Will they be able to step past this defeat and summon the guts they showed in their first-game upset of Tennessee? Or will this cause a crisis of confidence that brings about a painful crumble and a season to forget?

When Brigham Young was finished with them Saturday, Bruins players and coaches looked as shocked as if they'd just taken the field against a team of ghosts. But to their credit, even if they had no other choice, they also firmly stuck to the postgame mantra handed out by their new head coach. Instead of throwing a fit, Neuheisel sought some perspective.

"It's game two of our season; we've got 10 more left," he calmly assured anyone who would listen. "We have to focus on what's broken. . . . We have to challenge our guys to bring a great effort . . . all of us have to get better."

That's an understatement.

This was a game in which BYU's players came out like wild-eyed warriors with fire in their guts. The Bruins, by contrast, looked like doe-eyed kids with sour tummies from eating too many late-night sweets.

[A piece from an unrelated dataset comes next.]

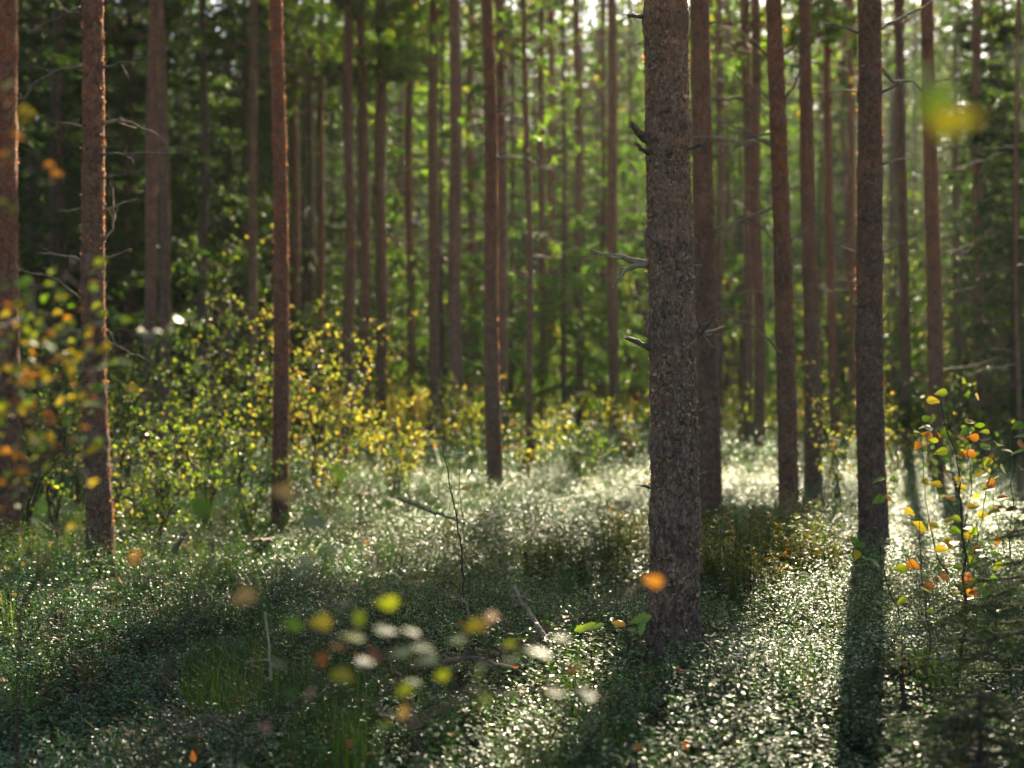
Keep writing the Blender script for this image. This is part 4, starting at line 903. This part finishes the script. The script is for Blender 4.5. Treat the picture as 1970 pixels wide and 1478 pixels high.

The offense was simply inept. The defense trotted to the field with the confidence that came from holding off Tennessee. Then BYU romped downfield on an 11-play opening drive that featured six-for-six passing from Cougars' quarterback Max Hall, a drive he ended with the first of his seven touchdown tosses. (No, that's not a typo: Hall finished with seven and could have had 10 if he'd not been pulled early in the second half.)

All game long, every time you looked up it seemed a white-helmeted BYU player was either wide open, pouncing on a fumble, or easing into the end zone. With 14 minutes 30 seconds left in the second quarter, BYU was already up, 21-0. Roughly five minutes later, it was Brigham Young 35, UCLA nothing whatsoever. Of course it didn't stop there, but no need piling on.

"I don't even have the words to describe it," Alterraun Verner said, standing in a hushed locker room half an hour after the game.

Verner is usually a defensive dynamo, but he suffered through what generously can be described as a rough afternoon. He thought for a moment and then offered a single-word description of the afternoon: "Unexpected?"